You never know what issue is going to get people up in arms.

Given the new conservative General Assembly’s headlong rush to the far right this session there have been several obvious candidates, but few seem to have really sparked the kind of anger one might have expected — maybe because they’re coming so fast and furious that average folks have been numbed by it all.

And then along comes a proposal like House Bill 253 — the proposal to allow children who are home schooled to participate in interscholastic athletics.

This measure seems to have struck a nerve and awakened a lot of average, middle-of-the-road North Carolinians to just how radical many of the people in charge on Jones Street have become.

To see confirmation of this, check out some of the comments that accompany the coverage of the story on WRAL.com.

Here’s a typical comment:

I get so sick of hearing from people who want what they want, and when they want it. You can’t have everything. Choose public school and get public athletics. Choose home school and get home school sport groups. Choose what is most important to you and then live with the consequences. Funny how such an important concept, through this bill, is not being taught to young people. I consider it an important life lesson.”

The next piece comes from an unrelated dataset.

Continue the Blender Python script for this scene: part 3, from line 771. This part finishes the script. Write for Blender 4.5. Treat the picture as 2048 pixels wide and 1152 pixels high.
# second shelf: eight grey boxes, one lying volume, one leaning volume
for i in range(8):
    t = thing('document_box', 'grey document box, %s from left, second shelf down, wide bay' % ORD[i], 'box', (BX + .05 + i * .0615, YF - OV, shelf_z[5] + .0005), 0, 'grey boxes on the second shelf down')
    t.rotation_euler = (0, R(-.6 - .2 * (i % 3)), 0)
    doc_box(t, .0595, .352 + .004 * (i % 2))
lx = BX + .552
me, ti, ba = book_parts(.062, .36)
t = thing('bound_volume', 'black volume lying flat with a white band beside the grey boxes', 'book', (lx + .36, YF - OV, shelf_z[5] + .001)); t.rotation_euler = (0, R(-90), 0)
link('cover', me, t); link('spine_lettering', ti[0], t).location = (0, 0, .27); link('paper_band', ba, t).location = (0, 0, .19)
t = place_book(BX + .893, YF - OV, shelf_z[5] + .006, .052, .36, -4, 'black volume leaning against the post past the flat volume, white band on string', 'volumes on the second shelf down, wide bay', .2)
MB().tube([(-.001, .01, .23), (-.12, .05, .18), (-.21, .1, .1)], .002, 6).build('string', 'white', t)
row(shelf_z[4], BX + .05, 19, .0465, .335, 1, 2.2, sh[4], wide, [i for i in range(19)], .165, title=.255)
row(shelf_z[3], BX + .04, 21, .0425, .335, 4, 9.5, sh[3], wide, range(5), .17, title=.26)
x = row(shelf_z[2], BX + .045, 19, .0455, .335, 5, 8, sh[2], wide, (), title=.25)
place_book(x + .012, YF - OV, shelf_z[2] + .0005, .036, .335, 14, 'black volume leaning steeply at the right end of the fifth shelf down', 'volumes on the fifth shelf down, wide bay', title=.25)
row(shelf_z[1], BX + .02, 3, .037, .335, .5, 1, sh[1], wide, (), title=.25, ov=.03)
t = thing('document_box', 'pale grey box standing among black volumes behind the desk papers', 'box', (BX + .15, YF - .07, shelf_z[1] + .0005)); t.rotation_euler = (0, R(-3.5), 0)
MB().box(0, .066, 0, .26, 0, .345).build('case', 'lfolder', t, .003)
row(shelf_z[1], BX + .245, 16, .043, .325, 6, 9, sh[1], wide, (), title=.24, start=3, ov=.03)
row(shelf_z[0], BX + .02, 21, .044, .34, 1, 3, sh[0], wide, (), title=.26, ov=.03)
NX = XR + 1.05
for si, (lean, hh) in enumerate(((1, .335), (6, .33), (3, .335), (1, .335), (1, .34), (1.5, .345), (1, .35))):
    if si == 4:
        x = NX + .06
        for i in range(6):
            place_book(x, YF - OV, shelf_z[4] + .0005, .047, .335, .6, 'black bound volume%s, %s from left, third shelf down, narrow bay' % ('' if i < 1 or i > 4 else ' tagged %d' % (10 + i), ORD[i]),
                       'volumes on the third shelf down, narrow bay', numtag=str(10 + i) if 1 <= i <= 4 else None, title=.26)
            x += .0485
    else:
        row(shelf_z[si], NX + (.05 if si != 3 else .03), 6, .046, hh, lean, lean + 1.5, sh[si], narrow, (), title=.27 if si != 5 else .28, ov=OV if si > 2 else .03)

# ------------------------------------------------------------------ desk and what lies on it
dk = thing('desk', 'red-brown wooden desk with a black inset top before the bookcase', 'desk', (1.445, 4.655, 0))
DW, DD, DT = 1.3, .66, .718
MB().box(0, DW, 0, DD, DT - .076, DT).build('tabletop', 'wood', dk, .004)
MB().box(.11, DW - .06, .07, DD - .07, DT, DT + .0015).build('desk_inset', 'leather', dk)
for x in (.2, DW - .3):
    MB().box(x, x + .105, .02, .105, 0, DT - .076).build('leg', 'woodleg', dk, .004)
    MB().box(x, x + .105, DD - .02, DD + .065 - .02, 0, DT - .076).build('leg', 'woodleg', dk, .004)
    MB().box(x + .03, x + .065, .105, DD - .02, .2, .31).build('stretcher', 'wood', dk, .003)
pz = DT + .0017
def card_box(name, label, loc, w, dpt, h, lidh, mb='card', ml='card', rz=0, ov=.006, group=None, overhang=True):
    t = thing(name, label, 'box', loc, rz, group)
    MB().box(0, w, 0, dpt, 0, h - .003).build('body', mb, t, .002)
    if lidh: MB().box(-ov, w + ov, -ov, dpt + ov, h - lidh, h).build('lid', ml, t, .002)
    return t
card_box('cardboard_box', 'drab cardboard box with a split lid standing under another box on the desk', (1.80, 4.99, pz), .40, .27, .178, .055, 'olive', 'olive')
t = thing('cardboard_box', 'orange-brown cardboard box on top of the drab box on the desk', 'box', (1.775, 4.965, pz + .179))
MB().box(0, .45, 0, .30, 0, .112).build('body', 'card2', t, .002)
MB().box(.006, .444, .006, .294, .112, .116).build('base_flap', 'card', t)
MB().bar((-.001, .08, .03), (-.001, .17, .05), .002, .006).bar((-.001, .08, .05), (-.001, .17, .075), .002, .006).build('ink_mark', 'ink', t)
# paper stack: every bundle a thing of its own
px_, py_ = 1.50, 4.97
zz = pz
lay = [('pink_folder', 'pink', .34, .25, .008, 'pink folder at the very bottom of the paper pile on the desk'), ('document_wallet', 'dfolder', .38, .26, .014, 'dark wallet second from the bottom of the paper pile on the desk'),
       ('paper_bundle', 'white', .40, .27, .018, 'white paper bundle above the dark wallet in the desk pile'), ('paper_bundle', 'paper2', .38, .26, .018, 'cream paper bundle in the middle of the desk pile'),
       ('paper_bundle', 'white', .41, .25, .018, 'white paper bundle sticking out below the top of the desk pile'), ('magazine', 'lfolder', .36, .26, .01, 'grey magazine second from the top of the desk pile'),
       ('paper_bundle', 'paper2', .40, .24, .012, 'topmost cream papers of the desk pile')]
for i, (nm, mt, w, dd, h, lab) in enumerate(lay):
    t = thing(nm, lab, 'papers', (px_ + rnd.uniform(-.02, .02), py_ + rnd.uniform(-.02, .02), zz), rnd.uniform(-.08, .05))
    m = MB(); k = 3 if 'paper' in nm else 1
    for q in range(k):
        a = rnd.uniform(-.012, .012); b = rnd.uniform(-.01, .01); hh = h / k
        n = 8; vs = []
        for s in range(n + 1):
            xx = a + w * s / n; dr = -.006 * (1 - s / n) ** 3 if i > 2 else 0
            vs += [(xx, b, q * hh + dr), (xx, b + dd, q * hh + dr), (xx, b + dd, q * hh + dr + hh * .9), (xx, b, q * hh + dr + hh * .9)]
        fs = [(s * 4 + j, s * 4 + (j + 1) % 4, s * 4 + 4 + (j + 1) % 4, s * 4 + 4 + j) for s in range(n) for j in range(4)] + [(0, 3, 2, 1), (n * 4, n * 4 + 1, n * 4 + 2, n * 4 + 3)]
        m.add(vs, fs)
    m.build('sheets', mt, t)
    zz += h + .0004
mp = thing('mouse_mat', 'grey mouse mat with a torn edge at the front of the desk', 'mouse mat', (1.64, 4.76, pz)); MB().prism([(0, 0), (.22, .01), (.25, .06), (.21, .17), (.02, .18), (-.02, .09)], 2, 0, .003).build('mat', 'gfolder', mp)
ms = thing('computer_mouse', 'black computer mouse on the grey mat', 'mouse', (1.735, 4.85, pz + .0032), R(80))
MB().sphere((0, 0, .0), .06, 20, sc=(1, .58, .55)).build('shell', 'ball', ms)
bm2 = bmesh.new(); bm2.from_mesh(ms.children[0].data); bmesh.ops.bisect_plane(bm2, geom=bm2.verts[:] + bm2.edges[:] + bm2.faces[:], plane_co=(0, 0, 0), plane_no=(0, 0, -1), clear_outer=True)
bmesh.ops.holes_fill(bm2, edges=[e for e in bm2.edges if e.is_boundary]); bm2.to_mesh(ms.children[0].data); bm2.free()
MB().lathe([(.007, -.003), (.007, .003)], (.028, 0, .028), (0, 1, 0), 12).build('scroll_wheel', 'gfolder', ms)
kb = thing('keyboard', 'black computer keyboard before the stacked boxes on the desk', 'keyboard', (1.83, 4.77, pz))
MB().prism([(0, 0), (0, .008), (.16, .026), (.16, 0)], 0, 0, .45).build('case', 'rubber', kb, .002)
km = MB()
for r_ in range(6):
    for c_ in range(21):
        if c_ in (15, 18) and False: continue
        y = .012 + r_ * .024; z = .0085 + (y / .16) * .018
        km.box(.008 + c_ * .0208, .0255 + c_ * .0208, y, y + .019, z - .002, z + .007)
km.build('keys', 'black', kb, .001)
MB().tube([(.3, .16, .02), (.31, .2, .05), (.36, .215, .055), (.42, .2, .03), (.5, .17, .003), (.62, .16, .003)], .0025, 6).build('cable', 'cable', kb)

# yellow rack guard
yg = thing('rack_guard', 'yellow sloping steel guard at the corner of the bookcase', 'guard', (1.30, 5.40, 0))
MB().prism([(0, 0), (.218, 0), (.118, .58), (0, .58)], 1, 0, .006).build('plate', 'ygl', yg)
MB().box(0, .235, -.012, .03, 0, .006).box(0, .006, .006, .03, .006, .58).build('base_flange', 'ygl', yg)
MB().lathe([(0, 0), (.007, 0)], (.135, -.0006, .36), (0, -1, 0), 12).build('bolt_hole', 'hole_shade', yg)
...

Others have weighed in on how such a change would invite all sorts of shenanigans when it comes to recruiting top athletes.

Let’s hope the absurdity of this proposal helps awaken people across the state to the kinds of counter-productive things that happen when extreme ideologues seize control of the reins of government.

4 Comments

  1. Stephanie

    March 31, 2011 at 12:24 pm

    You are horrible, narrow-minded people. Bigots, in fact. I’m sure you fancy yourselves the great tolerant bastions of All Humanity. HA!

  2. KB

    March 31, 2011 at 2:54 pm

    Hmmm. don’t know what ticked off Ms. Stephanie above me but I’m with the vast majority here. If you don’t want your children educated with mine in public school then you certainly wouldn’t want them on a team together. You can not have both. I can not enroll my child on Catholic school but opt out of the parts I have a problem with…

  3. Rob Schofield

    March 31, 2011 at 4:31 pm

    Appreciate the comment. KB.

    As for dear Stephanie, all I can say is that I think she’s being awfully tough on the legislators. While I disagree with their actions, I wouldn’t go so far as to call them “Bigots” or claim that they fancy themselves “the great tolerant bastions of All Humanity.”

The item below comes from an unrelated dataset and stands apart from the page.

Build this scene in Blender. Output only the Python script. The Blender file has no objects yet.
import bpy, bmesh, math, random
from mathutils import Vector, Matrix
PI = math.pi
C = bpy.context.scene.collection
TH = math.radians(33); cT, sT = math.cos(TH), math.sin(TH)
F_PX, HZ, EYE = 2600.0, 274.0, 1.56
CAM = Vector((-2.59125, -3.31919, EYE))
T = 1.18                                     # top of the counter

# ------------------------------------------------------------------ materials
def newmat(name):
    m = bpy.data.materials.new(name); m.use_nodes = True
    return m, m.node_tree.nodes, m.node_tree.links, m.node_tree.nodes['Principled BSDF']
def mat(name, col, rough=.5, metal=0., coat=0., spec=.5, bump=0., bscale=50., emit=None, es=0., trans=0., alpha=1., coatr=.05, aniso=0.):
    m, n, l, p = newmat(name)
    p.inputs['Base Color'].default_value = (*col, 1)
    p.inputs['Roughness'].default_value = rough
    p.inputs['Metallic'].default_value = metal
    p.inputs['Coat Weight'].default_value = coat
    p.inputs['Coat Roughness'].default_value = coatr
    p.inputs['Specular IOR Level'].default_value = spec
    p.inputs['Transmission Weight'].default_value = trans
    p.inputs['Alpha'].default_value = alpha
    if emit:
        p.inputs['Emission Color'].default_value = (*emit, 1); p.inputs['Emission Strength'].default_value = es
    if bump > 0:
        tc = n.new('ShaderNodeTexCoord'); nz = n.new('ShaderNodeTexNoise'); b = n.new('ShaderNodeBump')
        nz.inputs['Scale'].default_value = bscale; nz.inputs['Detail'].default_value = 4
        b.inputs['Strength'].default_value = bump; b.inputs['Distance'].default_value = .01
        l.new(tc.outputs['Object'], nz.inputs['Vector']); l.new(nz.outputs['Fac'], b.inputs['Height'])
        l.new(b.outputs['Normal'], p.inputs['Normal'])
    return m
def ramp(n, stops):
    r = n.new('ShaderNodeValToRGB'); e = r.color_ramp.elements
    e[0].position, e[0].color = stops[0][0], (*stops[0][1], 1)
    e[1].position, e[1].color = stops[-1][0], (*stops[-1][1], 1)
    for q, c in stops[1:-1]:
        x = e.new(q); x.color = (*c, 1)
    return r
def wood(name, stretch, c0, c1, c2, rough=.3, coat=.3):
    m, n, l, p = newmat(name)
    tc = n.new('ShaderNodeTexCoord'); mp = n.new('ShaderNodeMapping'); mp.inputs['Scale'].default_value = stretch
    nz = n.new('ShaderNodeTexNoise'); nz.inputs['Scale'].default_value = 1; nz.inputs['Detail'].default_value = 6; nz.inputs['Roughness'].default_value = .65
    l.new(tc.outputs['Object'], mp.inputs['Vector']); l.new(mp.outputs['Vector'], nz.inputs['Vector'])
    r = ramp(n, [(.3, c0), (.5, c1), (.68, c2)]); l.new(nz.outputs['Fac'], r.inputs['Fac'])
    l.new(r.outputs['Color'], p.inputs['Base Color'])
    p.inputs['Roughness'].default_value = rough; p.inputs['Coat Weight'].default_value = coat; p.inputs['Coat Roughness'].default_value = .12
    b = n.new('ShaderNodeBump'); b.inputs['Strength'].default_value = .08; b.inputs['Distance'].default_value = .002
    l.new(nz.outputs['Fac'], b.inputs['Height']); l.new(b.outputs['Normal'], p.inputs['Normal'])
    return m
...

    Those kinds of terms should be reserved for the truly hypocritical, venom-filled types — you know the kind of people who claim to be devout and love-filled, but who then spend their time fighting for policies that tear down the common good institutions that bind our society together and keep us from walling ourselves off into mutually suspicious, sectarian enclaves.

  4. Johnny

    April 2, 2011 at 10:36 am

    This is not about politics…its about kids. A child whose parents do not allow them to attend public school for whatever reason has every right to participate in a sports program that is paid for with their tax money.

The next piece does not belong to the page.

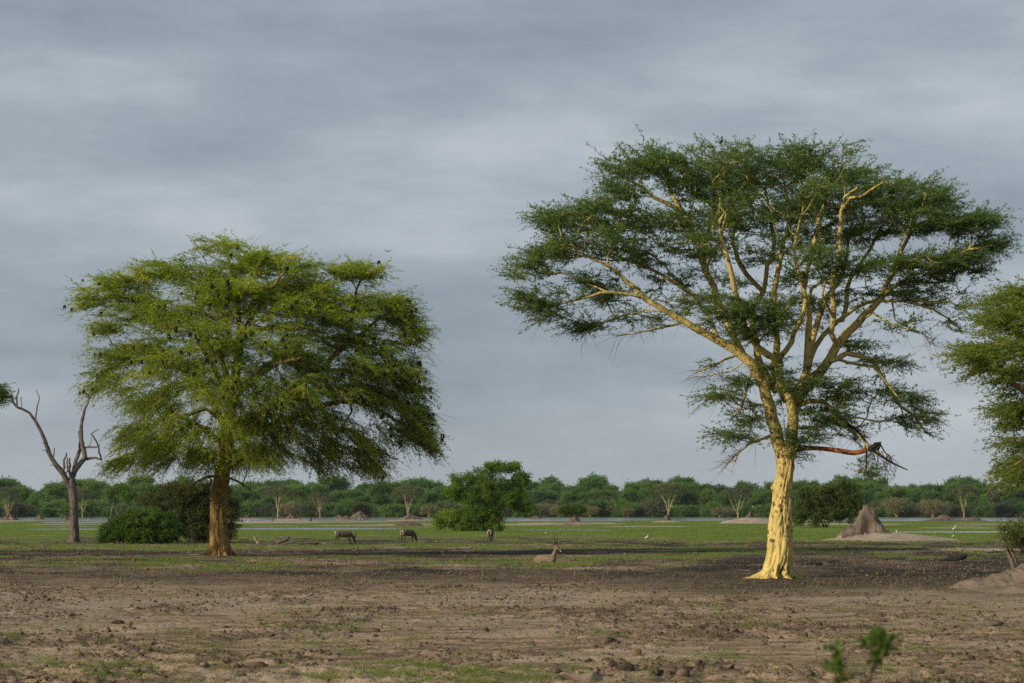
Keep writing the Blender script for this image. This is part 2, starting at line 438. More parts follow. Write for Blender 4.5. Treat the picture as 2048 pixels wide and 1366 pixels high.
def masks(x, y):
    yl = np.log(np.maximum(y, 5))
    u = x / np.maximum(y, 5)
    right = smooth(0.03, 0.10, u)
    wob = (fbm(x / 14, y / 30, 41, 4) - 0.5)
    yw = yl + wob * 0.16
    L = np.log
    # trampled dark mud, left/centre and right variants
    dl = np.interp(yw, L(np.array([60, 88, 104, 118, 128, 140, 158, 166, 184, 190, 206, 214, 250, 300, 340])),
                   [0.02, 0.08, 0.62, 0.80, 0.45, 0.55, 0.62, 0.95, 0.95, 0.4, 0.35, 0.85, 0.8, 0.35, 0.1])
    dr = np.interp(yw, L(np.array([60, 84, 96, 120, 140, 165, 205, 228, 240, 262])),
                   [0.03, 0.15, 0.75, 0.92, 0.85, 0.90, 0.92, 0.9, 0.4, 0.05])
    dark = dl * (1 - right) + dr * right
    gl = np.interp(yw, L(np.array([40, 120, 128, 150, 160, 168, 183, 189, 204, 212, 230, 260, 300, 330])),
                   [0.0, 0.08, 0.36, 0.32, 0.22, 0.12, 0.16, 0.66, 0.66, 0.24, 0.27, 0.36, 0.62, 0.95])
    gr = np.interp(yw, L(np.array([40, 130, 160, 185, 225, 236, 250])),
                   [0.0, 0.06, 0.26, 0.22, 0.22, 0.62, 1.0])
    grass = gl * (1 - right) + gr * right
    mott = fbm(x / 2.2, y / 3.5, 51, 4)
    mid = smooth(95, 130, y) * smooth(330, 270, y)
    grass = grass + mid * (mott - 0.5) * 2.6 * smooth(0.05, 0.3, grass)
    dark = dark + mid * (fbm(x / 3.0, y / 6, 53, 3) - 0.5) * 1.4
    # small green patches on the dry near plain
    spots = smooth(0.70, 0.76, fbm(x / 1.1, y / 1.5, 61, 3)) * smooth(110, 70, y)
    grass = np.maximum(grass, spots * 0.8)
    nearpatch = pool(x, y, -1.0, 43.5, 2.3, 2.6, 71, 0.8) + 0.8 * pool(x, y, -9.0, 45.8, 1.6, 1.2, 72, 0.8)
    grass = np.maximum(grass, nearpatch * 0.62)
    grass = grass * (1 - 0.45 * smooth(110, 80, y))
    # broken darker ground on the near plain
    nd = smooth(0.50, 0.68, fbm(x / 2.6, y / 4.5, 65, 4)) * smooth(120, 80, y)
    dark = np.maximum(dark, nd * 0.30)
    # sand banks
    far = smooth(430, 520, y) * smooth(740, 690, y)
    sand = far * smooth(0.62, 0.70, fbm(x / 22, y / 60, 81, 3))
    for (cx, cy, rx, ry, sd) in ((-73, 640, 24, 75, 1), (13, 585, 14, 40, 2), (75, 560, 16, 40, 3), (27, 470, 9, 16, 4),
                                 (-150, 640, 18, 40, 5), (80, 430, 9, 13, 6), (38, 186, 7.0, 9, 8), (44, 190, 9, 6, 9), (-110, 640, 14, 40, 7)):
        sand = np.maximum(sand, pool(x, y, cx, cy, rx, ry, 90 + sd, 0.5))
    pale = smooth(58, 70, y) * smooth(98, 86, y) * smooth(0.40, 0.62, fbm(x / 7, y / 9, 95, 4))
    sand = np.maximum(sand, pale * 0.55)
    grass = grass * (1 - sand)
    wm = water_mask(x, y)
    dark = np.maximum(dark, wm * 0.9)
    return np.clip(grass, 0, 1), np.clip(dark, 0, 1), np.clip(sand, 0, 1)

def gheight(x, y, fine=True):
    z = 0.10 * (fbm(x / 13, y / 16, 101, 3) - 0.5) * smooth(30, 60, y) * smooth(330, 240, y)
    z = z + 0.0 * x
    if fine:
        roug = smooth(0.42, 0.66, fbm(x / 2.6, y / 4.5, 65, 4)) + 0.8 * smooth(50, 44, y)
        mudz = smooth(95, 120, y) * smooth(300, 250, y)
        lum = np.abs(fbm(x / 0.55, y / 0.8, 111, 3) - 0.5) * 2
        chunk = smooth(0.52, 0.62, fbm(x / 0.34, y / 0.5, 117, 2))
        z = z + (0.07 * roug + 0.13 * mudz + 0.03) * (0.45 - lum) * smooth(330, 240, y)
        z = z + (0.055 * roug + 0.015) * chunk * smooth(140, 70, y)
    z = z - 0.55 * water_mask(x, y)
    return z

def build_ground():
    ys = [-400, -150, -50, -10, 8, 18, 25]
    y = 29.0
    while y < 110: ys.append(y); y *= 1.0036
    while y < 330: ys.append(y); y *= 1.0060
    while y < 1500: ys.append(y); y *= 1.0075
    while y < 16000: ys.append(y); y *= 1.25
    ys = np.array(ys)
    uc = np.linspace(-1, 1, 401)
    ext = 1 + np.array([0.06, 0.2, 0.5, 1.2, 3, 8])
    us = np.concatenate([-ext[::-1], uc, ext])
    U, Y = np.meshgrid(us, ys)
    half = 0.235 * np.maximum(Y, 29) + 1.5
    X = U * half
    Xo = np.sign(U) * (half + (np.abs(U) - 1) * 900)
    X = np.where(np.abs(U) > 1, Xo, X)
    Z = gheight(X, Y)
    inside = (np.abs(U) <= 1.1) & (Y > 26) & (Y < 1400)
    Z = np.where(inside, Z, np.where((Y > 600) & (Y < 1400), -0.55 * water_mask(X, Y), 0.0))
    g, d, s = masks(X, Y)
    nr, nc = X.shape
    V = np.stack([X, Y, Z], -1).reshape(-1, 3)
    i = np.arange(nr * nc).reshape(nr, nc)
    F = np.stack([i[:-1, :-1], i[:-1, 1:], i[1:, 1:], i[1:, :-1]], -1).reshape(-1, 4)
    me = mesh_np('ground', V, F4=F, shade_smooth=True, vattr={'grass': g.ravel(), 'dark': d.ravel(), 'sand': s.ravel()})
    tag(obj('ground', me, M['soil']), kind='structure')
build_ground()

def sheet(name, x0, x1, y0, y1, z):
    V = np.array([(x0, y0, z), (x1, y0, z), (x1, y1, z), (x0, y1, z)], float)
    return tag(obj(name, mesh_np(name, V, F4=[[0, 1, 2, 3]]), M['water']), kind='structure')
sheet('river_water', -1200, 1200, 600, 1260, -0.05)
sheet('pool_water', -140, 140, 318, 500, -0.04)

# ------------------------------------------------------------------ tubes, skeletons and leaves
def tube(pts, rad, sides, rough=0.0, seed=0, cap=True):
    pts = np.asarray(pts, float); rad = np.asarray(rad, float)
    n = len(pts)
    t = np.gradient(pts, axis=0)
    t /= np.linalg.norm(t, axis=1, keepdims=True) + 1e-9
    md = pts[-1] - pts[0]; md = md / (np.linalg.norm(md) + 1e-9)
    ref = np.eye(3)[np.argmin(np.abs(md))]
    a = np.cross(t, ref); a /= np.linalg.norm(a, axis=1, keepdims=True) + 1e-9
    b = np.cross(t, a)
    th = np.arange(sides) * 2 * pi / sides
    rr = rad[:, None] * np.ones(sides)
    if rough:
        k = np.arange(n)[:, None] * 0.45
        rr = rr * (1 + rough * 2 * (vnoise(np.cos(th)[None] * 1.7 + k, np.sin(th)[None] * 1.7 + seed, seed) - 0.5))
    V = pts[:, None] + rr[..., None] * (np.cos(th)[None, :, None] * a[:, None] + np.sin(th)[None, :, None] * b[:, None])
    i = np.arange(n * sides).reshape(n, sides)
    j = np.roll(i, -1, axis=1)
    F = np.stack([i[:-1], j[:-1], j[1:], i[1:]], -1).reshape(-1, 4)
    V = V.reshape(-1, 3)
    T = np.zeros((0, 3), int)
    if cap:
        V = np.vstack([V, pts[-1] + t[-1] * rad[-1] * 0.6])
        k = len(V) - 1
        T = np.stack([i[-1], j[-1], np.full(sides, k)], -1)
    R = np.concatenate([np.repeat(rad, sides), [rad[-1]] if cap else []])
    return V, F, T, R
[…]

    So let’s leave politics out of this, OK. The only problem I see is the academic standards on the kids in public schools may now be unfair as the home schooled students are not held to the same standards.

    But, I know many home schooled kids that would benefit greatly in many ways by participating in school sports….a concession their parents may make. Progressives need to remember our pledge to all children.